Available data
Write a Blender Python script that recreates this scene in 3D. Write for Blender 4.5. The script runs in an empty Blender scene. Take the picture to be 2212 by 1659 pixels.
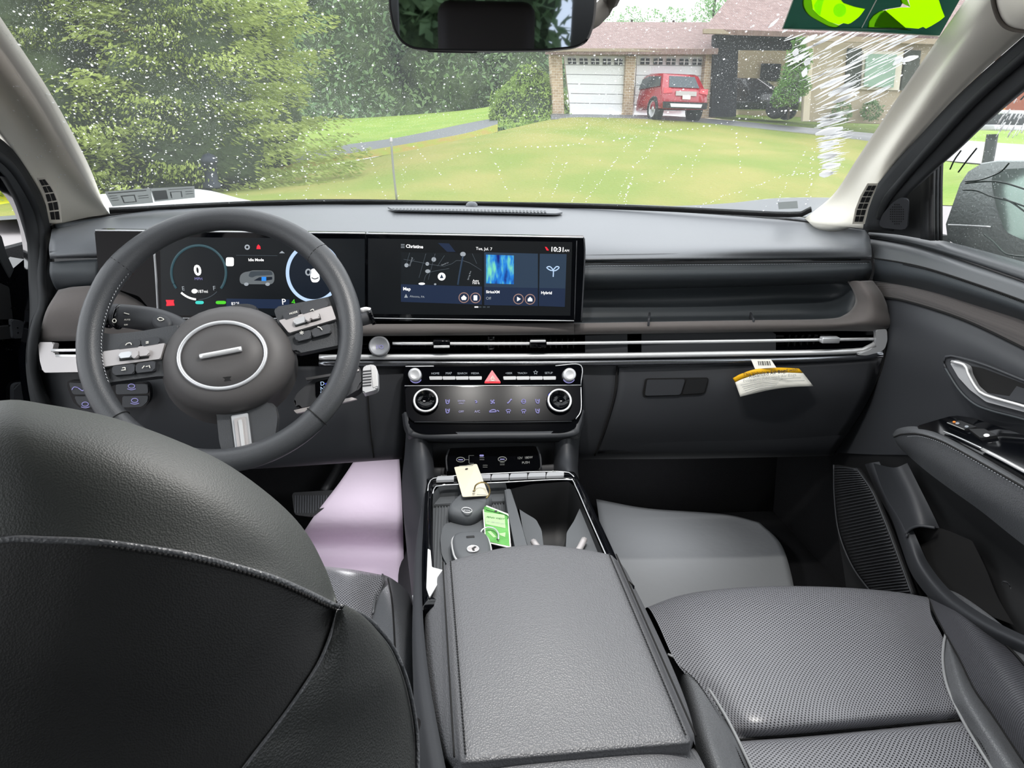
import bpy, bmesh, math, random
from mathutils import Vector, Matrix, noise
random.seed(7)
PI = math.pi
SC = bpy.context.scene
COL = SC.collection
# ------------------------------------------------------------ camera
CZ = 1.25                                   # lens height above the road
F, CX, CY = 1600.0, 1106.0, 829.5
_y, _p, _r = math.radians(6.3), math.radians(18.5), 0.02
FW = Vector((math.sin(_y)*math.cos(_p), math.cos(_y)*math.cos(_p), -math.sin(_p)))
_r0 = Vector((math.cos(_y), -math.sin(_y), 0)); _u0 = _r0.cross(FW)
RT = _r0*math.cos(_r) + _u0*math.sin(_r)
UP = -_r0*math.sin(_r) + _u0*math.cos(_r)
CAM = Vector((0, 0, CZ))
cam = bpy.data.cameras.new('camera'); cam.sensor_width = 36; cam.lens = F/2212*36
cam.clip_start = 0.02; cam.clip_end = 400
co = bpy.data.objects.new('camera', cam); COL.objects.link(co)
m = Matrix((RT, UP, -FW)).transposed().to_4x4(); m.translation = CAM
co.matrix_world = m
SC.camera = co
# ------------------------------------------------------------ light
w = bpy.data.worlds.new('overcast'); SC.world = w; w.use_nodes = True
nt = w.node_tree; bg = nt.nodes['Background']
bg.inputs[0].default_value = (0.93, 0.965, 1.0, 1); bg.inputs[1].default_value = 1.9   # even overcast sky
SC.view_settings.view_transform = 'Standard'; SC.view_settings.look = 'None'
SC.view_settings.gamma = 1; SC.view_settings.use_curve_mapping = False
SC.view_settings.exposure = 0.5
SC.cycles.max_bounces = 8; SC.cycles.diffuse_bounces = 4; SC.cycles.glossy_bounces = 3
SC.cycles.transparent_max_bounces = 12; SC.cycles.transmission_bounces = 4
SC.cycles.sample_clamp_indirect = 6
SC.cycles.caustics_reflective = False; SC.cycles.caustics_refractive = False
# the two map lamps in the roof console, both switched on
for _x in (.0625, .2113):
    _l = bpy.data.lights.new('map_lamp_light', 'AREA'); _l.shape = 'DISK'; _l.size = .035; _l.energy = 1.9; _l.color = (1, .97, .93); _l.spread = math.radians(150)
    _o = bpy.data.objects.new('map_lamp_light', _l); COL.objects.link(_o); _o.location = (_x, .676, CZ+.262); _o.rotation_euler = (math.radians(-4), 0, 0)
# courtesy lamps under the dashboard, on because the driver door is ajar
for _x, _e in ((-.16, .62), (.50, .30)):
    _l = bpy.data.lights.new('footwell_light', 'AREA'); _l.shape = 'DISK'; _l.size = .05; _l.energy = _e; _l.color = (.97, .97, 1)
    _o = bpy.data.objects.new('footwell_light', _l); COL.objects.link(_o); _o.location = (_x, 1.22 if _x < 0 else 1.43, CZ-(.60 if _x < 0 else .65))
# ------------------------------------------------------------ pixel -> point
def ray(px, py): return FW + RT*((px-CX)/F) - UP*((py-CY)/F)
def P(px, py, Y=None, X=None, Z=None):
    d = ray(px, py)
    t = Y/d.y if Y is not None else (X/d.x if X is not None else Z/d.z)
    return CAM + d*t
def R(pts): return [P(a, b, c) for a, b, c in pts]
def RX(pts, X): return [P(a, b, X=X) for a, b in pts]
def RZ(pts): return [P(a, b, Z=c) for a, b, c in pts]
def onp(px, py, pl):                        # pixel onto a plane (origin, normal)
    d = ray(px, py); O, N = pl
    return CAM + d*((O-CAM).dot(N)/d.dot(N))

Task
Look above for every line with the word "scene" and copy it.

Correct output
Write a Blender Python script that recreates this scene in 3D. Write for Blender 4.5. The script runs in an empty Blender scene. Take the picture to be 2212 by 1659 pixels.
SC = bpy.context.scene